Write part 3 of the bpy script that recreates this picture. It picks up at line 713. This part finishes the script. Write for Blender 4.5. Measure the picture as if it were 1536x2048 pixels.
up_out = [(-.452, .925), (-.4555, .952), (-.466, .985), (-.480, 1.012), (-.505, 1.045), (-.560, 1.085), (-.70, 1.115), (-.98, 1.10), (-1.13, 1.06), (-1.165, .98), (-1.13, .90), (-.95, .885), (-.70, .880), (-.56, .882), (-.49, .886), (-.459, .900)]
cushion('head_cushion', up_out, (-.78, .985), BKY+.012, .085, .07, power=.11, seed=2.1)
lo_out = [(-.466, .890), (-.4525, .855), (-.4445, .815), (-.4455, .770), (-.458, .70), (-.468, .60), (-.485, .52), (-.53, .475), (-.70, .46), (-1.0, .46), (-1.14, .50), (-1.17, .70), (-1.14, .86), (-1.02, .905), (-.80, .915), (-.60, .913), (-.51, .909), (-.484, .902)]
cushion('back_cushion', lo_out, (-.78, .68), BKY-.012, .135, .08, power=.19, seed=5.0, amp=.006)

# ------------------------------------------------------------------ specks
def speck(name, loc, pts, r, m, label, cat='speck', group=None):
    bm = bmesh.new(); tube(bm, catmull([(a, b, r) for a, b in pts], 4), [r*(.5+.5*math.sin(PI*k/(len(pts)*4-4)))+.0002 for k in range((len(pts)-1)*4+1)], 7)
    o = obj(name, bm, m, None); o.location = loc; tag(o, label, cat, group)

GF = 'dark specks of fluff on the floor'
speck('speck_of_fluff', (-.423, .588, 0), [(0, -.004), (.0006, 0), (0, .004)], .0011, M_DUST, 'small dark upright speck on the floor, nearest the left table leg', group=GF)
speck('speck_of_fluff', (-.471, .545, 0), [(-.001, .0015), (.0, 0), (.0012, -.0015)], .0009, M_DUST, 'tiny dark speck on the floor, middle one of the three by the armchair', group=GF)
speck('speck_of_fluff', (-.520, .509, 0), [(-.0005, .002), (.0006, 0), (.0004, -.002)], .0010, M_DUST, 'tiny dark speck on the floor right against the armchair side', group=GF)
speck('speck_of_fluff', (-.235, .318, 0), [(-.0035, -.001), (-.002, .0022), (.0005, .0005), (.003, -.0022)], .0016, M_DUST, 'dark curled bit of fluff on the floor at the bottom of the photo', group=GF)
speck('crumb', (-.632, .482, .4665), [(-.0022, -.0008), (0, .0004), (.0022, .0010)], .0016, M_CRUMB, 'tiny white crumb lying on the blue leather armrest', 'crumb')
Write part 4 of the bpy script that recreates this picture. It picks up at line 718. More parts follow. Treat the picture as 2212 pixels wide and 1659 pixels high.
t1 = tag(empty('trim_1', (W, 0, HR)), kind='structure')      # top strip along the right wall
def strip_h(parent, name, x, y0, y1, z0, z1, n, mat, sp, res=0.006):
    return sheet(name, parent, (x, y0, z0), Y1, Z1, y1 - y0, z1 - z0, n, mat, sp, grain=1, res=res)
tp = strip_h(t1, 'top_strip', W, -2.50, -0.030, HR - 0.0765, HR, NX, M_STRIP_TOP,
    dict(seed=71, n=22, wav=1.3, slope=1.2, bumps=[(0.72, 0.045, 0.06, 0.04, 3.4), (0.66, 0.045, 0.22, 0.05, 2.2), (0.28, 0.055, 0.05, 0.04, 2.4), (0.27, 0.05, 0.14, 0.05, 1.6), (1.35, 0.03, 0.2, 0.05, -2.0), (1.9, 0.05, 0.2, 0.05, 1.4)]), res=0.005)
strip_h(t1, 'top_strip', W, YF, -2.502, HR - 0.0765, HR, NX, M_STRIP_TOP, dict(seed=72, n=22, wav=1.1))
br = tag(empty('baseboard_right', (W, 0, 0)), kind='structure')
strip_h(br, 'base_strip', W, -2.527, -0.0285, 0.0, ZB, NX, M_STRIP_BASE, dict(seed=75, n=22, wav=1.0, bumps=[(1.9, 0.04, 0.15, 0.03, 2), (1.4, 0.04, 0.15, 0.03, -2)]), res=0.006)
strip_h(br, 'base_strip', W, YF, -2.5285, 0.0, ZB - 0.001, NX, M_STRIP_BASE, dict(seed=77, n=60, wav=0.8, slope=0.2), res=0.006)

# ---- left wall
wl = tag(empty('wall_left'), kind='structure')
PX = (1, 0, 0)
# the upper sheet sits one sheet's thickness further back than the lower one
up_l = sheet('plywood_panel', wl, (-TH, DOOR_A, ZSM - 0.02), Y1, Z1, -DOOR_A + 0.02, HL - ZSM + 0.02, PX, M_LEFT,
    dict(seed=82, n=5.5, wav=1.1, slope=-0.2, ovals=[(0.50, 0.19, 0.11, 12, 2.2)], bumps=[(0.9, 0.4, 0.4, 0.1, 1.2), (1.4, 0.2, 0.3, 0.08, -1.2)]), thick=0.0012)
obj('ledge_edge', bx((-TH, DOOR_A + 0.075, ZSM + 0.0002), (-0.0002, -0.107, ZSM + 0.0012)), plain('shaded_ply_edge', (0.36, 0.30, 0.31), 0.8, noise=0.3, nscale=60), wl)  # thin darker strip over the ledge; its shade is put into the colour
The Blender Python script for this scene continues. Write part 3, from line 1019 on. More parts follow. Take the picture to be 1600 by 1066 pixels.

⁂

> What is expected: Copy out each record from above, exactly.

> Result of this exercise:
Write part 3 of the bpy script that recreates this picture. It picks up at line 713. This part finishes the script. Write for Blender 4.5. Measure the picture as if it were 1536x2048 pixels.
up_out = [(-.452, .925), (-.4555, .952), (-.466, .985), (-.480, 1.012), (-.505, 1.045), (-.560, 1.085), (-.70, 1.115), (-.98, 1.10), (-1.13, 1.06), (-1.165, .98), (-1.13, .90), (-.95, .885), (-.70, .880), (-.56, .882), (-.49, .886), (-.459, .900)]
cushion('head_cushion', up_out, (-.78, .985), BKY+.012, .085, .07, power=.11, seed=2.1)
lo_out = [(-.466, .890), (-.4525, .855), (-.4445, .815), (-.4455, .770), (-.458, .70), (-.468, .60), (-.485, .52), (-.53, .475), (-.70, .46), (-1.0, .46), (-1.14, .50), (-1.17, .70), (-1.14, .86), (-1.02, .905), (-.80, .915), (-.60, .913), (-.51, .909), (-.484, .902)]
cushion('back_cushion', lo_out, (-.78, .68), BKY-.012, .135, .08, power=.19, seed=5.0, amp=.006)

# ------------------------------------------------------------------ specks
def speck(name, loc, pts, r, m, label, cat='speck', group=None):
    bm = bmesh.new(); tube(bm, catmull([(a, b, r) for a, b in pts], 4), [r*(.5+.5*math.sin(PI*k/(len(pts)*4-4)))+.0002 for k in range((len(pts)-1)*4+1)], 7)
    o = obj(name, bm, m, None); o.location = loc; tag(o, label, cat, group)

GF = 'dark specks of fluff on the floor'
speck('speck_of_fluff', (-.423, .588, 0), [(0, -.004), (.0006, 0), (0, .004)], .0011, M_DUST, 'small dark upright speck on the floor, nearest the left table leg', group=GF)
speck('speck_of_fluff', (-.471, .545, 0), [(-.001, .0015), (.0, 0), (.0012, -.0015)], .0009, M_DUST, 'tiny dark speck on the floor, middle one of the three by the armchair', group=GF)
speck('speck_of_fluff', (-.520, .509, 0), [(-.0005, .002), (.0006, 0), (.0004, -.002)], .0010, M_DUST, 'tiny dark speck on the floor right against the armchair side', group=GF)
speck('speck_of_fluff', (-.235, .318, 0), [(-.0035, -.001), (-.002, .0022), (.0005, .0005), (.003, -.0022)], .0016, M_DUST, 'dark curled bit of fluff on the floor at the bottom of the photo', group=GF)
speck('crumb', (-.632, .482, .4665), [(-.0022, -.0008), (0, .0004), (.0022, .0010)], .0016, M_CRUMB, 'tiny white crumb lying on the blue leather armrest', 'crumb')
Write part 4 of the bpy script that recreates this picture. It picks up at line 718. More parts follow. Treat the picture as 2212 pixels wide and 1659 pixels high.
t1 = tag(empty('trim_1', (W, 0, HR)), kind='structure')      # top strip along the right wall
def strip_h(parent, name, x, y0, y1, z0, z1, n, mat, sp, res=0.006):
    return sheet(name, parent, (x, y0, z0), Y1, Z1, y1 - y0, z1 - z0, n, mat, sp, grain=1, res=res)
tp = strip_h(t1, 'top_strip', W, -2.50, -0.030, HR - 0.0765, HR, NX, M_STRIP_TOP,
    dict(seed=71, n=22, wav=1.3, slope=1.2, bumps=[(0.72, 0.045, 0.06, 0.04, 3.4), (0.66, 0.045, 0.22, 0.05, 2.2), (0.28, 0.055, 0.05, 0.04, 2.4), (0.27, 0.05, 0.14, 0.05, 1.6), (1.35, 0.03, 0.2, 0.05, -2.0), (1.9, 0.05, 0.2, 0.05, 1.4)]), res=0.005)
strip_h(t1, 'top_strip', W, YF, -2.502, HR - 0.0765, HR, NX, M_STRIP_TOP, dict(seed=72, n=22, wav=1.1))
br = tag(empty('baseboard_right', (W, 0, 0)), kind='structure')
strip_h(br, 'base_strip', W, -2.527, -0.0285, 0.0, ZB, NX, M_STRIP_BASE, dict(seed=75, n=22, wav=1.0, bumps=[(1.9, 0.04, 0.15, 0.03, 2), (1.4, 0.04, 0.15, 0.03, -2)]), res=0.006)
strip_h(br, 'base_strip', W, YF, -2.5285, 0.0, ZB - 0.001, NX, M_STRIP_BASE, dict(seed=77, n=60, wav=0.8, slope=0.2), res=0.006)

# ---- left wall
wl = tag(empty('wall_left'), kind='structure')
PX = (1, 0, 0)
# the upper sheet sits one sheet's thickness further back than the lower one
up_l = sheet('plywood_panel', wl, (-TH, DOOR_A, ZSM - 0.02), Y1, Z1, -DOOR_A + 0.02, HL - ZSM + 0.02, PX, M_LEFT,
    dict(seed=82, n=5.5, wav=1.1, slope=-0.2, ovals=[(0.50, 0.19, 0.11, 12, 2.2)], bumps=[(0.9, 0.4, 0.4, 0.1, 1.2), (1.4, 0.2, 0.3, 0.08, -1.2)]), thick=0.0012)
obj('ledge_edge', bx((-TH, DOOR_A + 0.075, ZSM + 0.0002), (-0.0002, -0.107, ZSM + 0.0012)), plain('shaded_ply_edge', (0.36, 0.30, 0.31), 0.8, noise=0.3, nscale=60), wl)  # thin darker strip over the ledge; its shade is put into the colour
The Blender Python script for this scene continues. Write part 3, from line 1019 on. More parts follow. Take the picture to be 1600 by 1066 pixels.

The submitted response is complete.